Si les experts onusiens n’ont pas donné les raisons des difficultés notamment financières de ADF, elles peuvent être attribuées à la mort de l’un de leurs principaux financiers, Suhayl Salim Mohamed Abdelrahman alias Bilal al-Soudani, tué en janvier 2023 par les Etats-Unis dans une opération en Somalie.
Dans son rapport de juin 2023, le groupe d’experts détaillait comment ce terroriste tanzanien, les approvisionnait, via un système financier mis en place depuis 2019, impliquant plusieurs individus dans différents pays du continent, partant de la Somalie et passant par l’Afrique du sud et l’Ouganda.
Le défunt terroriste était le nœud de ce système, sous les ordres du fondateur de de Daesh en Somalie, Yusuf Abdulqadir Mumin.

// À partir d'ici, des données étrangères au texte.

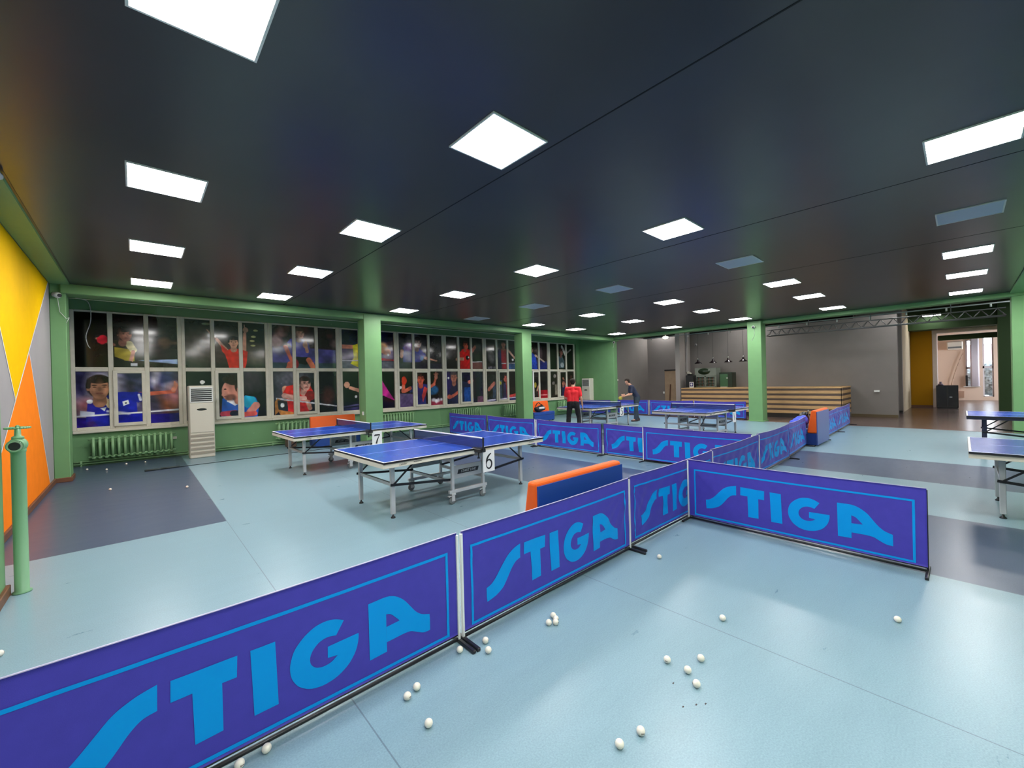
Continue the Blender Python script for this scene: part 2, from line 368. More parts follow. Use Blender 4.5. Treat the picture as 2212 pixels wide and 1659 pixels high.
struct(MB().box(37, 60, -30, 30, -.2, -.1).build('ground', mat('yard', (.4, .4, .4), .9)))
# ------------------------------------------------------------------ the printed pictures behind the glass (flat prints, one per row of each window)
class Pic:
    """Small raster painter: shapes in unit coordinates, soft edges, colours in sRGB 0-255."""
    def __init__(s, nx, ny, c):
        s.nx, s.ny = nx, ny
        s.X, s.Y = np.meshgrid((np.arange(nx)+.5)/nx, (np.arange(ny)+.5)/ny)
        s.A = 1.79/1.25
        s.img = np.ones((ny, nx, 3))*np.array(c, float)
    def mix(s, a, c): s.img = s.img*(1-a[..., None])+np.array(c, float)*a[..., None]
    def grad(s, c0, c1): s.img = np.array(c0, float)*(1-s.Y[..., None])+np.array(c1, float)*s.Y[..., None]+0*s.img
    def ell(s, x, y, rx, ry, c, soft=.06, ang=0, a=1):
        dx = (s.X-x)*s.A; dy = s.Y-y; ca, sa = math.cos(ang), math.sin(ang)
        u = (dx*ca+dy*sa)/(rx*s.A); v = (-dx*sa+dy*ca)/ry
        d = np.sqrt(u*u+v*v); s.mix(np.clip((1-d)/soft+.5, 0, 1)*a, c)
    def cap(s, x0, y0, x1, y1, r, c, r1=None, soft=.008, a=1):
        r1 = r if r1 is None else r1; px = (s.X-x0)*s.A; py = s.Y-y0; qx = (x1-x0)*s.A; qy = y1-y0
        t = np.clip((px*qx+py*qy)/(qx*qx+qy*qy+1e-9), 0, 1)
        d = np.hypot(px-qx*t, py-qy*t); s.mix(np.clip((r+(r1-r)*t-d)/soft+.5, 0, 1)*a, c)
    def poly(s, pts, c, soft=.008, a=1):
        n = len(pts); ins = np.zeros(s.X.shape, bool); dm = np.full(s.X.shape, 9.)
        for i in range(n):
            x0, y0 = pts[i]; x1, y1 = pts[(i+1) % n]
            cr = ((y0 > s.Y) != (y1 > s.Y)) & (s.X < (x1-x0)*(s.Y-y0)/((y1-y0) or 1e-9)+x0); ins ^= cr
            px = (s.X-x0)*s.A; py = s.Y-y0; qx = (x1-x0)*s.A; qy = y1-y0; t = np.clip((px*qx+py*qy)/(qx*qx+qy*qy+1e-9), 0, 1)
            dm = np.minimum(dm, np.hypot(px-qx*t, py-qy*t))
        s.mix(np.clip(np.where(ins, dm, -dm)/soft+.5, 0, 1)*a, c)
    def blobs(s, seed, n, cols, x0, x1, y0, y1, r0, r1, a=.6):
        R = random.Random(seed)
        for _ in range(n): s.ell(R.uniform(x0, x1), R.uniform(y0, y1), R.uniform(r0, r1)*.7, R.uniform(r0, r1), R.choice(cols), soft=.9, a=a)
    def face(s, x, y, r, skin, hair, look=0, back=False):
        rx = r*.78/s.A
        s.cap(x-look*rx*.1, y-r*.6, x-look*rx*.2, y-r*1.35, r*.42, [q*.8 for q in skin], r*.5)
        s.ell(x, y+r*.18, rx*1.16, r*1.12, hair, .12)
        s.ell(x+look*rx*.25, y-r*.02, rx*.94, r*.86, skin, .1); s.ell(x+look*rx*.3, y-r*.5, rx*.70, r*.56, skin, .12)
        s.ell(x+look*rx*.5, y-r*.1, rx*.5, r*.5, [min(255, q*1.1) for q in skin], 1, a=.6)
        for e in (-1, 1):
            if e*look <= 0: s.ell(x+look*rx*.1+e*rx*.98, y-r*.08, rx*.14, r*.2, [q*.85 for q in skin], .3)
        s.ell(x+look*rx*.05, y+r*.80, rx*1.02, r*.40, hair, .2); s.cap(x-rx*.9, y+r*.75, x-rx*.98, y+r*.1, r*.14, hair); s.cap(x+rx*.9, y+r*.75, x+rx*.98, y+r*.15, r*.10, hair)
        dk = [q*.45 for q in skin]
        for e in (-1, 1):
            s.ell(x+look*rx*.4+e*rx*.42, y+r*.1, rx*.17, r*.07, dk, .5); s.ell(x+look*rx*.4+e*rx*.42, y+r*.27, rx*.26, r*.05, hair, .6)
        s.cap(x+look*rx*.5, y+r*.05, x+look*rx*.6, y-r*.25, r*.07, [q*.8 for q in skin])
        s.ell(x+look*rx*.4, y-r*.5, rx*.3, r*.09, [150, 70, 65], .5)
        s.ell(x-look*rx*.55, y-r*.15, rx*.35, r*.9, [q*.72 for q in skin], .9, a=.6)
SK = (196, 140, 118); SKD = (150, 95, 75); SKR = (200, 95, 75)
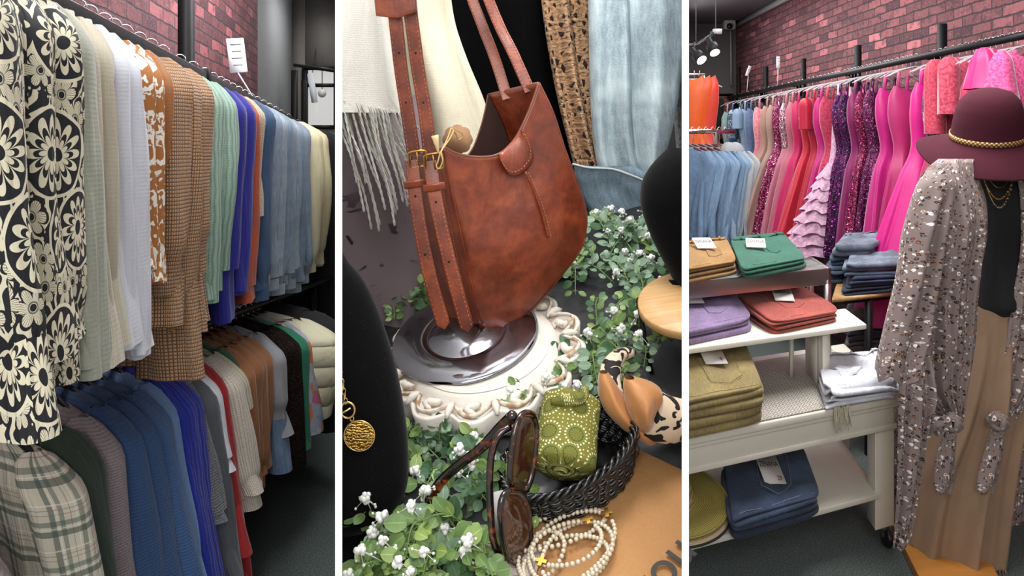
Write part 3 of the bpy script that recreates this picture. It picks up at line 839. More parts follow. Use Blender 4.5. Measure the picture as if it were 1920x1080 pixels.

Cependant, les terroristes sont restés résilients comptant sur des collaborateurs à Butembo. Ils ont aussi étendu leur réseau en Ituri, "s’appuyant sur les réseaux Nande (l’un des plus influents groupes ethniques de l’est de la RDC) d’hommes d’affaires et de notables du Grand Nord".
Ces collaborations ont facilité l’expansion et le réapprovisionnement du groupe dans le sud d’Irumu, à Mambasa et à Bunia, où les réseaux Nande exercent une forte influence économique et politique.
"Les difficultés financières des ADF sont un point crucial, car elles montrent la dépendance croissante du groupe sur ces réseaux pour survivre et continuer leurs opérations", explique le rapport.
Le document relève que les réseaux des ADF dans les prisons ont été particulièrement actifs, notamment à Kinshasa, où des détenus importants avaient été transférés après l’évasion de la prison de Kangbayi, dans l’Est, en octobre 2020.
Les détenus des ADF ont continué à recruter et à former des combattants et des collaborateurs, souvent en passant par les liens familiaux ou amicaux, principalement dans le Grand Nord.
"Ils ont reçu des transferts d’argent mobile de la part des dirigeants des ADF et redistribué ces fonds pour le recrutement et la mobilisation", alertent les experts onusiens.
Créées en 1995 en Ouganda par Jamil Mukulu sous le nom du Mouvement des combattants ougandais pour la liberté, les ADF se sont progressivement installées dans l’Est de la RDC sous la pression de Kampala.
Depuis 2019, le groupe, sous la direction Musa Baluku a prêté allégeance à Daesh dont il est la province en Afrique centrale.